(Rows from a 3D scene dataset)
* * * * * * * * *

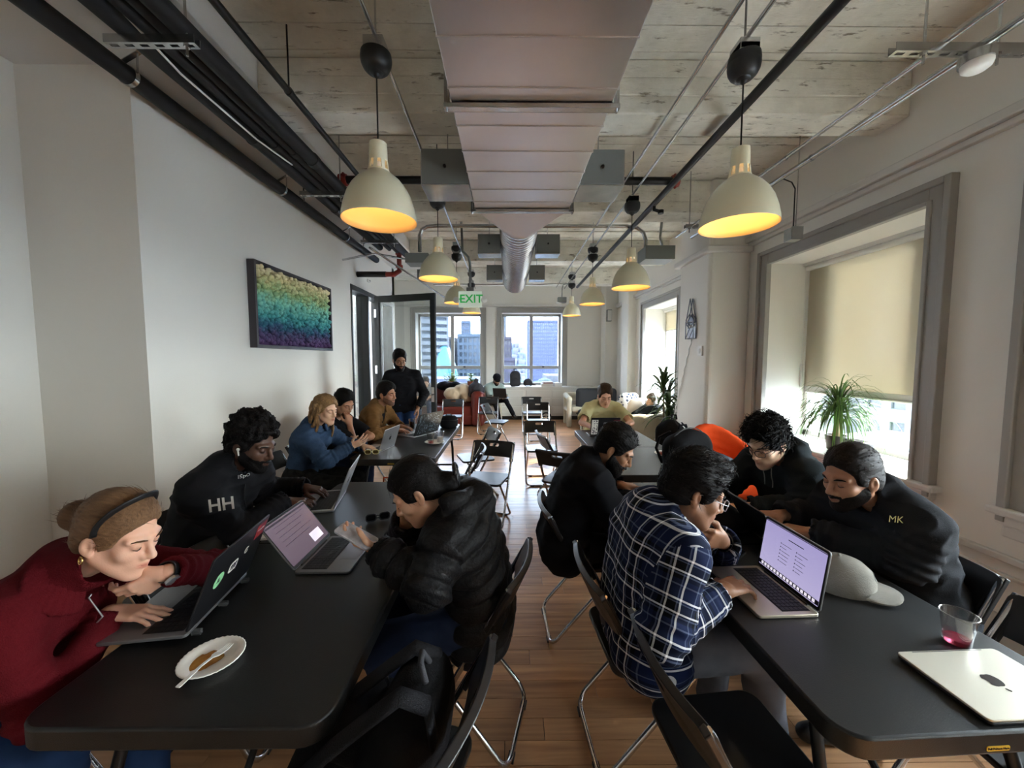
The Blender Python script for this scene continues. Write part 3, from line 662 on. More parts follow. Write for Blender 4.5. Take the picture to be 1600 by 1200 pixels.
# ---- moss picture on the left wall
pic = thing('moss_picture', 'framed preserved moss panel fading from cream through teal to purple', 'picture', (XL, 4.32, 1.71))
PWD, PH = 1.52, 0.81
k = MB(); k.holed([(y, z) for y, z in ((-PWD / 2, 0), (PWD / 2, 0), (PWD / 2, PH), (-PWD / 2, PH))], [(y, z) for y, z in ((-PWD / 2 + 0.03, 0.03), (PWD / 2 - 0.03, 0.03), (PWD / 2 - 0.03, PH - 0.03), (-PWD / 2 + 0.03, PH - 0.03))], 0.002, 0.07, T=Matrix(((0, 0, 1, 0), (1, 0, 0, 0), (0, 1, 0, 0), (0, 0, 0, 1))))
k.build('picture_frame', mat('dark_frame', (58, 54, 58), 0.35), pic, bevel=0.002)
mm = bpy.data.materials.new('moss'); mm.use_nodes = True; t = mm.node_tree; b_ = t.nodes['Principled BSDF']; b_.inputs['Roughness'].default_value = 0.9
co = t.nodes.new('ShaderNodeTexCoord'); sx = t.nodes.new('ShaderNodeSeparateXYZ'); nz = t.nodes.new('ShaderNodeTexNoise'); nz.inputs['Scale'].default_value = 9; nz.inputs['Detail'].default_value = 6
ma = t.nodes.new('ShaderNodeMath'); ma.operation = 'MULTIPLY_ADD'; ma.inputs[1].default_value = 1 / PH; mb_ = t.nodes.new('ShaderNodeMath'); mb_.operation = 'MULTIPLY_ADD'; mb_.inputs[1].default_value = 0.34; mb_.inputs[2].default_value = -0.17
rp_ = t.nodes.new('ShaderNodeValToRGB')
t.links.new(co.outputs['Object'], sx.inputs[0]); t.links.new(co.outputs['Object'], nz.inputs['Vector']); t.links.new(nz.outputs['Fac'], mb_.inputs[0]); t.links.new(sx.outputs['Z'], ma.inputs[0]); t.links.new(mb_.outputs[0], ma.inputs[2]); t.links.new(ma.outputs[0], rp_.inputs[0]); t.links.new(rp_.outputs[0], b_.inputs['Base Color'])
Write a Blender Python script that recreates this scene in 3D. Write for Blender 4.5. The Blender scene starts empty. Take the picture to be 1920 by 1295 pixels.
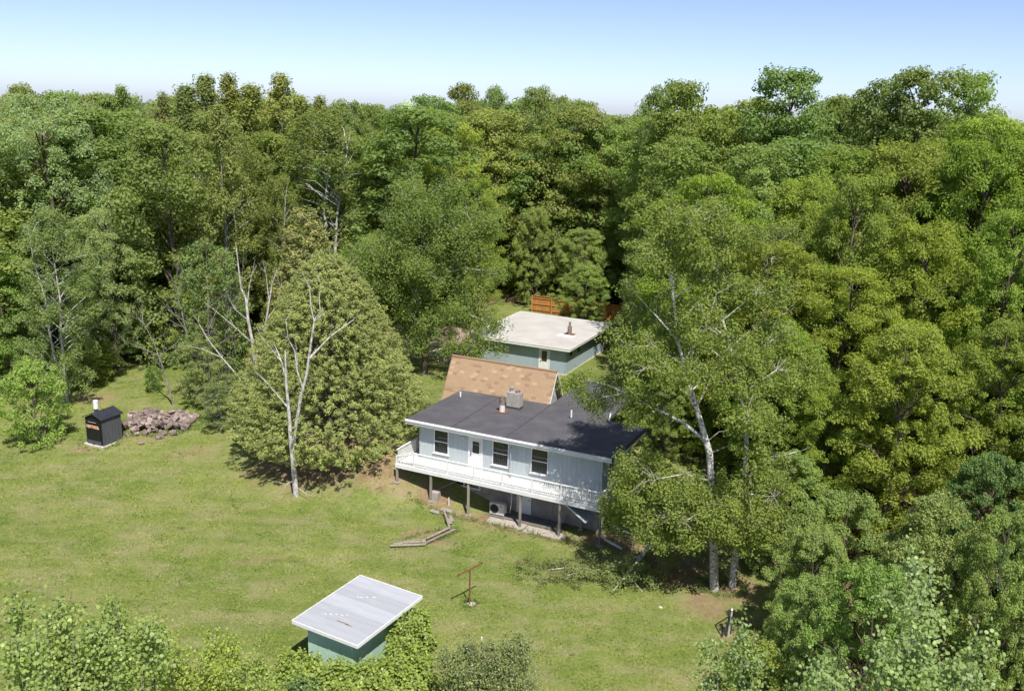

* * * * * * * * *

**TASK TO CARRY OUT**: Reproduce every line exactly and omit all pictures.

**RESPONSE TO THE EXERCISE**:
The Blender Python script for this scene continues. Write part 3, from line 662 on. More parts follow. Write for Blender 4.5. Take the picture to be 1600 by 1200 pixels.
# ---- moss picture on the left wall
pic = thing('moss_picture', 'framed preserved moss panel fading from cream through teal to purple', 'picture', (XL, 4.32, 1.71))
PWD, PH = 1.52, 0.81
k = MB(); k.holed([(y, z) for y, z in ((-PWD / 2, 0), (PWD / 2, 0), (PWD / 2, PH), (-PWD / 2, PH))], [(y, z) for y, z in ((-PWD / 2 + 0.03, 0.03), (PWD / 2 - 0.03, 0.03), (PWD / 2 - 0.03, PH - 0.03), (-PWD / 2 + 0.03, PH - 0.03))], 0.002, 0.07, T=Matrix(((0, 0, 1, 0), (1, 0, 0, 0), (0, 1, 0, 0), (0, 0, 0, 1))))
k.build('picture_frame', mat('dark_frame', (58, 54, 58), 0.35), pic, bevel=0.002)
mm = bpy.data.materials.new('moss'); mm.use_nodes = True; t = mm.node_tree; b_ = t.nodes['Principled BSDF']; b_.inputs['Roughness'].default_value = 0.9
co = t.nodes.new('ShaderNodeTexCoord'); sx = t.nodes.new('ShaderNodeSeparateXYZ'); nz = t.nodes.new('ShaderNodeTexNoise'); nz.inputs['Scale'].default_value = 9; nz.inputs['Detail'].default_value = 6
ma = t.nodes.new('ShaderNodeMath'); ma.operation = 'MULTIPLY_ADD'; ma.inputs[1].default_value = 1 / PH; mb_ = t.nodes.new('ShaderNodeMath'); mb_.operation = 'MULTIPLY_ADD'; mb_.inputs[1].default_value = 0.34; mb_.inputs[2].default_value = -0.17
rp_ = t.nodes.new('ShaderNodeValToRGB')
t.links.new(co.outputs['Object'], sx.inputs[0]); t.links.new(co.outputs['Object'], nz.inputs['Vector']); t.links.new(nz.outputs['Fac'], mb_.inputs[0]); t.links.new(sx.outputs['Z'], ma.inputs[0]); t.links.new(mb_.outputs[0], ma.inputs[2]); t.links.new(ma.outputs[0], rp_.inputs[0]); t.links.new(rp_.outputs[0], b_.inputs['Base Color'])
Write a Blender Python script that recreates this scene in 3D. Write for Blender 4.5. The Blender scene starts empty. Take the picture to be 1920 by 1295 pixels.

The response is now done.